If so many people are willing to take the claim at face value, that suggests to me a general naivete and lack of understanding of AI out there that really needs to be fixed.
Aside from AI-related stuff, GGP mentioned "monthly subscriptions for services that most people need in a one-off manner". It's amazing to me that anyone would sign up for a monthly subscription to anything at all, without any consideration for whether they'd likely have a use for it every month.
Yep, need some way to image each new brain that comes online with some basics so it's not starting from 0 each time (and what basics to include would be a battle for the ages)
Oof, no thanks.
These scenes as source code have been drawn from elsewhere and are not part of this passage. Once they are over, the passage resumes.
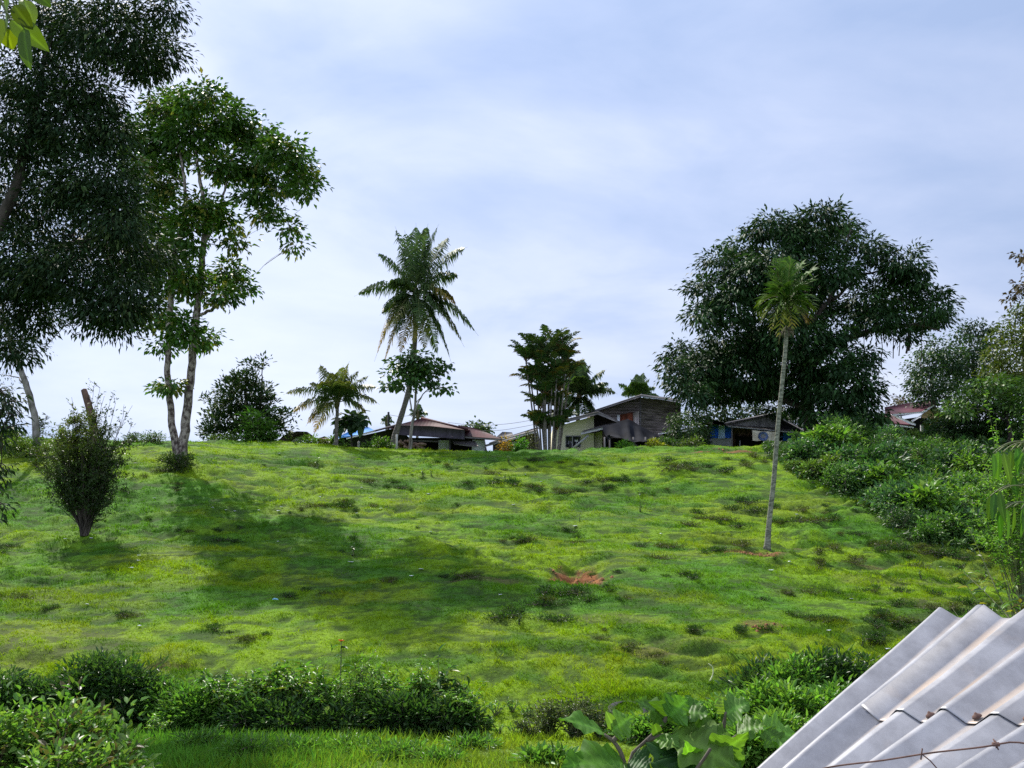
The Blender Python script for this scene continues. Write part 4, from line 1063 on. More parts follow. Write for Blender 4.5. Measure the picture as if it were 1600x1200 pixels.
# --- white-edged lean-to
h = house('lean_to', 'low lean-to roof with bright white edges beside the black tarpaulin', 'lean-to', 1065, 77)
poly('roof', 'grey_roof', [(1030,677,77),(1091,668,77),(1092,666.5,81),(1036,675,81)], DN, h)
poly('roof_edge', 'white_trim', [(1029,676.8,76.9),(1091,667.8,76.9),(1091,669.6,76.9),(1029,678.8,76.9)], (0, .1, 0), h)
poly('roof_edge', 'white_trim', [(1078,673,76.5),(1091,670.6,76.5),(1091,672.8,76.5),(1078,675.4,76.5)], (0, .1, 0), h)
poly('wall', 'interior_dark', [(1036,678,77.4),(1090,671,77.4),(1090,725,77.4),(1036,725,77.4)], (0, 3, 0), h)
# --- blue shack
h = house('blue_shack', 'blue painted shack with a hanging banner under the spreading tree', 'shack', 1180, 84)
poly('roof', 'grey_roof', [(1130,662,83.4),(1206,646.5,83.4),(1208,644.5,92),(1136,659,92)], DN, h)
poly('roof', 'grey_roof', [(1206,646.5,83.4),(1257,674,83.4),(1256,671,92),(1208,644.5,92)], DN, h)
poly('gable', 'mossy_sheet', [(1132,662.5,84),(1206,648,84),(1216,653,84),(1216,668,84),(1130,664.5,84)], (0, 6, 0), h)
poly('gable', 'dark_wall', [(1216.2,653.3,84.05),(1254,673.5,84.05),(1254,676,84.05),(1216.2,668,84.05)], (0, 6, 0), h)
poly('side_roof', 'grey_roof', [(1088,664,82.6),(1118,656,82.6),(1134,662,82.6),(1125,661,87),(1094,663,87)], DN, h)
poly('awning', 'grey_roof', [(1138,665.5,81.8),(1240,675.2,81.8),(1240,671,84),(1130,662.5,84)], (0, 0, -.05), h)
poly('awning_edge', 'pale_grey', [(1138,665.2,81.7),(1241,675.0,81.7),(1241,676.4,81.7),(1138,666.8,81.7)], (0, .1, 0), h)
poly('wall', 'dark_wall', [(1090,668,85.0),(1112,664,85.0),(1112,725,85.0),(1090,725,85.0)], (0, 3, 0), h)
poly('wall', 'blue_paint', [(1112.2,664,84.3),(1144,666,84.3),(1144,684.5,84.3),(1112.2,684.5,84.3)], (0, 3, 0), h)
poly('wall', 'block_wall', [(1112.2,684.6,84.3),(1144,684.6,84.3),(1144,725,84.3),(1112.2,725,84.3)], (0, 3, 0), h)
w_ = poly('window', 'curtain', [(1123,665.5,84.2),(1132.5,665.5,84.2),(1133,684.5,84.2),(1122.5,685.5,84.2)], (0, .06, 0), h)
poly('wall', 'bark_brown', [(1144.2,667,85.2),(1176,668,85.2),(1176,688,85.2),(1144.2,725,85.2)], (0, .3, 0), h)
poly('doorway', 'interior_dark', [(1150,681,85.0),(1226,684,85.0),(1226,725,85.0),(1150,725,85.0)], (0, .1, 0), h)
poly('wall', 'dark_wall', [(1176.2,669,85.3),(1224,674,85.3),(1224,683,85.3),(1176.2,683,85.3)], (0, .3, 0), h)
poly('wall', 'blue_paint', [(1223.5,675,84.35),(1241,677,84.35),(1241,689,84.35),(1223.5,689,84.35)], (0, 3, 0), h)
poly('wall', 'block_wall', [(1223.5,689.1,84.35),(1255,689.1,84.35),(1255,725,84.35),(1223.5,725,84.35)], (0, 3, 0), h)
poly('wall', 'block_wall', [(1241.2,676,84.4),(1255,677,84.4),(1255,689,84.4),(1241.2,689,84.4)], (0, 3, 0), h)
poly('post', 'grey_trim', [(1143,666,81.9),(1144.6,666,81.9),(1144.6,722,81.9),(1143,722,81.9)], (0, .1, 0), h)
bar('post', 'grey_trim', (1210,676,82.2), (1210,720,82.2), .06, h)
bar('post', 'pale_grey', (1156,688,84.6), (1156,720,84.6), .07, h)
def ban_mat():
    m, t, b, o = new_mat('banner_print')
    tc = t.nodes.new('ShaderNodeTexCoord')
    n = t.nodes.new('ShaderNodeTexNoise'); n.inputs['Scale'].default_value = 1.4; n.inputs['Detail'].default_value = 5
    t.links.new(tc.outputs['Object'], n.inputs['Vector'])
    r = t.nodes.new('ShaderNodeValToRGB')
    r.color_ramp.elements[0].position = .38; r.color_ramp.elements[0].color = (.55, .47, .32, 1)
    r.color_ramp.elements[1].position = .6; r.color_ramp.elements[1].color = (.80, .74, .58, 1)
    e = r.color_ramp.elements.new(.72); e.color = (.50, .42, .16, 1)
    t.links.new(n.outputs[0], r.inputs[0]); t.links.new(r.outputs[0], b.inputs['Base Color']); b.inputs['Roughness'].default_value = .6
    return m
M['banner_print'] = ban_mat()
bn = thing('banner', 'cream hanging banner with a round blue emblem', 'banner', P(1195, 690, 81.6))
g = Geo()
nu = 14; a = np.array([P(1175.5 + 39.5 * i / (nu - 1), 672.5 + 2.6 * i / (nu - 1), 81.6 + .05 * math.sin(i * 1.3)) for i in range(nu)]); b2 = np.array([P(1176 + 40 * i / (nu - 1), 688 + 3.2 * i / (nu - 1) + .5 * math.sin(i), 81.5 + .08 * math.sin(i * 1.1 + 1)) for i in range(nu)])
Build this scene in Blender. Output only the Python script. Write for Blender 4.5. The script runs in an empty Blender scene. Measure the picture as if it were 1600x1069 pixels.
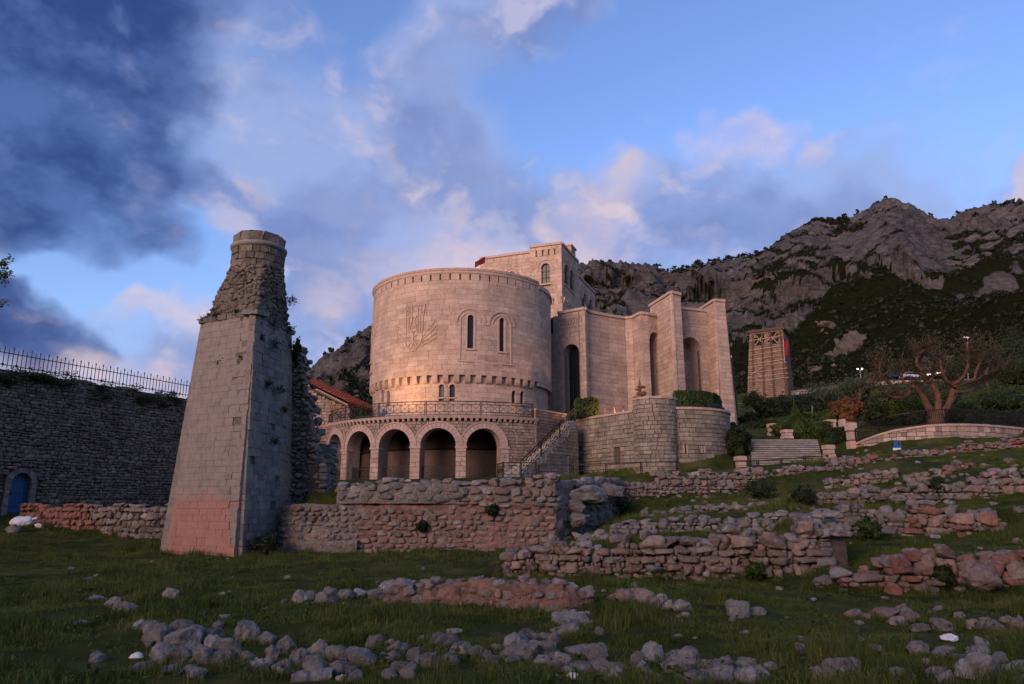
import bpy, math, random
import numpy as np
from mathutils import Vector, Matrix
from mathutils.bvhtree import BVHTree
from mathutils.geometry import delaunay_2d_cdt

random.seed(7); rng = np.random.default_rng(7)
scene = bpy.context.scene
COL = scene.collection

# ------------------------------------------------------------------ camera, sky, sun, exposure
FPX, PITCH, CAMZ = 1111.1, math.radians(13.0), 1.6        # focal length in pixels of the 1600 px photograph
cam_d = bpy.data.cameras.new('camera'); cam = bpy.data.objects.new('camera', cam_d); COL.objects.link(cam)
cam_d.sensor_width = 36.0; cam_d.lens = 36.0 * FPX / 1600.0
cam_d.clip_start = 0.1; cam_d.clip_end = 6000
cam.location = (0, 0, CAMZ); cam.rotation_euler = (math.radians(90) + PITCH, 0, 0)
scene.camera = cam

SUN_AZ = math.radians(-146)      # compass from +Y, clockwise: behind the camera, to the left
SUN_EL = math.radians(13)
SUN_STRENGTH, SUN_ANGLE = 2.0, 32
SKY_EL = math.radians(4.0)
SKY_STRENGTH = 0.15

def direction(px, py):
    u = (px - 800) / FPX; v = (534.5 - py) / FPX
    d = np.array([u, math.cos(PITCH) - v * math.sin(PITCH), math.sin(PITCH) + v * math.cos(PITCH)])
    return d
def W(px, py, Y):
    d = direction(px, py); return np.array([d[0] / d[1] * Y, Y, CAMZ + d[2] / d[1] * Y])
def PIX(p):
    x, y, z = p[0], p[1], p[2] - CAMZ
    f = y * math.cos(PITCH) + z * math.sin(PITCH); up = -y * math.sin(PITCH) + z * math.cos(PITCH)
    f = max(f, 0.05)
    return 800 + FPX * x / f, 534.5 - FPX * up / f

class NT:
    """small node-tree helper"""
    def __init__(s, tree): s.t = tree; s.n = tree.nodes; s.l = tree.links
    def new(s, typ, **kw):
        n = s.n.new(typ)
        for k, v in kw.items(): setattr(n, k, v)
        return n
    def link(s, a, b): s.l.new(a, b)
    def put(s, sock, v):
        if isinstance(v, bpy.types.NodeSocket): s.l.new(v, sock)
        elif v is not None: sock.default_value = v
    def math(s, op, a, b=None, c=None, clamp=False):
        n = s.new('ShaderNodeMath', operation=op); n.use_clamp = clamp
        for i, v in enumerate((a, b, c)): s.put(n.inputs[i], v)
        return n.outputs[0]
    def vmath(s, op, a, b=None, scale=None):
        n = s.new('ShaderNodeVectorMath', operation=op)
        s.put(n.inputs[0], a)
        if b is not None: s.put(n.inputs[1], b)
        if scale is not None: s.put(n.inputs['Scale'], scale)
        return n.outputs['Value'] if op in ('DOT_PRODUCT', 'LENGTH', 'DISTANCE') else n.outputs[0]
    def noise(s, vec, scale, detail=4, rough=0.55, dist=0.0, lac=2.0):
        n = s.new('ShaderNodeTexNoise'); s.put(n.inputs['Vector'], vec)
        s.put(n.inputs['Scale'], scale); n.inputs['Detail'].default_value = detail
        n.inputs['Roughness'].default_value = rough; n.inputs['Distortion'].default_value = dist
        n.inputs['Lacunarity'].default_value = lac
        return n
    def ramp(s, fac, stops, interp='LINEAR'):
        n = s.new('ShaderNodeValToRGB'); s.put(n.inputs[0], fac); r = n.color_ramp; r.interpolation = interp
        while len(r.elements) < len(stops): r.elements.new(0.5)
        while len(r.elements) > len(stops): r.elements.remove(r.elements[-1])
        for e, (p, c) in zip(r.elements, stops):
            e.position = p; e.color = (c, c, c, 1) if isinstance(c, (int, float)) else (*c, 1)
        return n.outputs[0]
    def maprange(s, v, a, b, c=0.0, d=1.0, smooth=True):
        n = s.new('ShaderNodeMapRange', interpolation_type='SMOOTHSTEP' if smooth else 'LINEAR')
        s.put(n.inputs[0], v)
        for i, q in zip((1, 2, 3, 4), (a, b, c, d)): s.put(n.inputs[i], q)
        return n.outputs[0]
    def mix(s, fac, a, b, blend='MIX'):
        n = s.new('ShaderNodeMix', data_type='RGBA', blend_type=blend)
        s.put(n.inputs['Factor'], fac)
        for k, v in ((6, a), (7, b)):
            if isinstance(v, (tuple, list)): v = (*v, 1) if len(v) == 3 else v
            s.put(n.inputs[k], v)
        return n.outputs[2]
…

Part of our resilience comes from each generation observing and learning what the world actually is without all of the dogma from the previous generation. Instilling a set of basics is probably the worst thing we could do to fight against gaming humanity.
Natural selection results in species succeeding that do some pretty brutal things. Natural selection also applies to religions, governments, and startups.
In America? Barely. EVERYTHING can be called "puffery", which apparently makes it perfectly legal to make outright lies about your product, and if you instead merely pay someone who makes outright lies, apparently that's fine too if you didn't explicitly tell them to make those specific lies!
In America, it is legal to call your uncarbonated soft drink "vitamin water"!
When is humanity going to start seeing some patches against these exploits? Is common sense still in beta?